What Employers are Looking for in Your Resume

Aug 22, 2011

15 to 30 seconds. That’s all the amount of time an employer needs to know if you’re in line for an interview or not. Hundreds of resumes go in and out of businesses every year, let’s make sure your next resume stays on that desk. 15 to 30 seconds is not a lot of time to impress an employer, that’s why less is better but making less, more powerful. It is hard to produce a winning document if you don’t know what employer’s are looking for. So let’s take a walk through of what you should include before you hand out your next resume.

Your resume is your best weapon when trying to strike that new job, so keep it short, relevant and specific. If you provide too many pages, you will be making it easier for the employer to lose you in your writing.

When writing your resume you want to make sure that you are accurate with your information and professional about it. You should write a clear objective that will intrigue the employer to scan a little more. Notice I say the word scan? Employers don’t fully read a resume until they have scanned. If once they have scanned and they are interested, they will go back and read in more detail. This is also why the resume should be visually pleasing, but not crazy with font sizes, styles and graphics. Because the employer is scanning your resume it is always best to use powerful words. Powerful words are what will catch someone’s attention. Try words like leadership or positivity. Employers love the words that describe a person’s ability. Other great words to use are action words when you are describing your accomplishments and results. Give facts, not simple sentences. This is your shot at a job; let them know who you are and what you are capable of. For example, “Sold new products to a large company”, “Sold over $20,000 of products in 2 weeks to a new company”.
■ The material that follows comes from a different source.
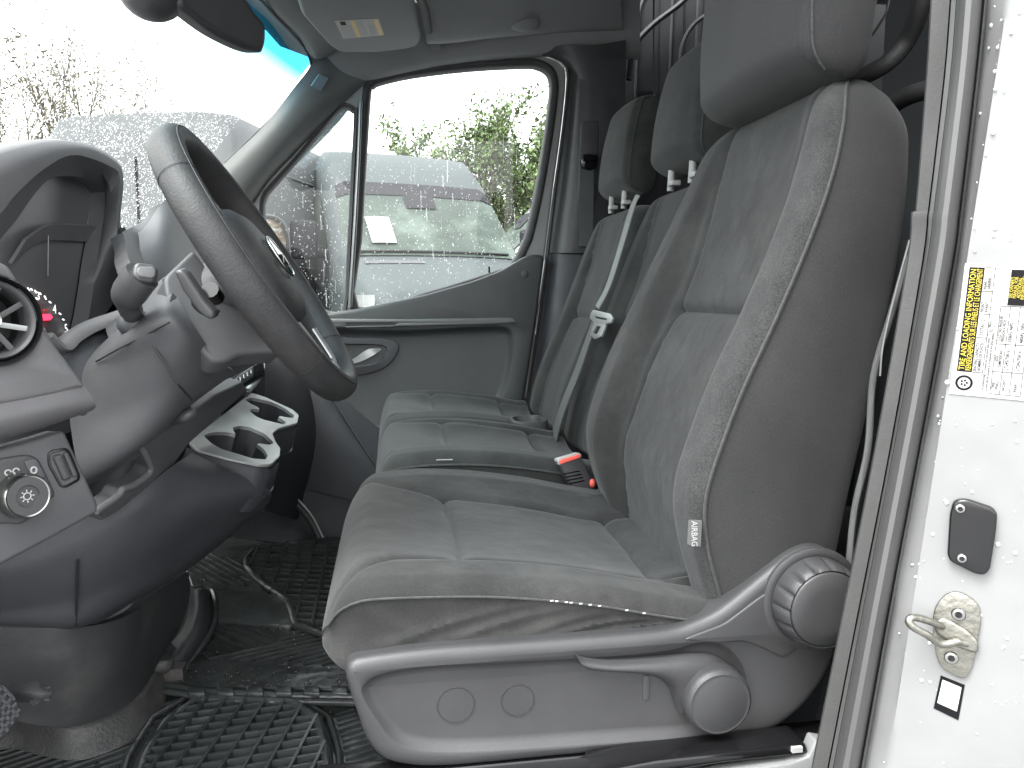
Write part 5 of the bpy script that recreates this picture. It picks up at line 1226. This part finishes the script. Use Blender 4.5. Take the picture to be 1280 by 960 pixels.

Another thing employers love to see is work you’ve done in which you’ve received no pay. It shows a number of different things. You’re dedicated, you’ve got passion for a wide variety of work, dependability and you’re willingness to help out others. It’s always nice to put a small flare to your resume. Try customizing it; it will surely make your resume stand out. Do some background research on the business; even a phone call prior to handing it in and you will have made a great first impression.

Your resume is reflecting you. If you have it cluttered, you are telling the employee you are unorganized, if it is crisp and clean you are telling the employer you pay attention to detail and are organized. It’s the small details that count, even spelling. Many employers will not even look at a resume any further if they catch a spelling mistake. It shows you rushed to get the resume complete to hand in. They are looking for someone who can fill any position they have in mind, so be prepared. You may not have all the skills for the position but there may be something else that catches the employer’s eye. Remember, you can always pick up skills you don’t have if you are the type that is willing to learn.

You can go into further details about strengths and weaknesses in the interview phase. You don’t want to give the employer too much information, just enough so that they are curious to ask you further questions. So when preparing your winning document, be aware of the small details that employer’s look for. Set your goal to receive an interview and achieve it. Your resume is your reflection; you want it to be clear. So go take a look at your resume now, does it cover everything we just discussed? If not, you’ve got some work to do, but use your present resume as a guideline for the new and improved one.

So I leave you with this quote from Bo Bennet, “Resume: a written exaggeration of only the good things a person has done in the past, as well as a wish list of the qualities a person would like to have.”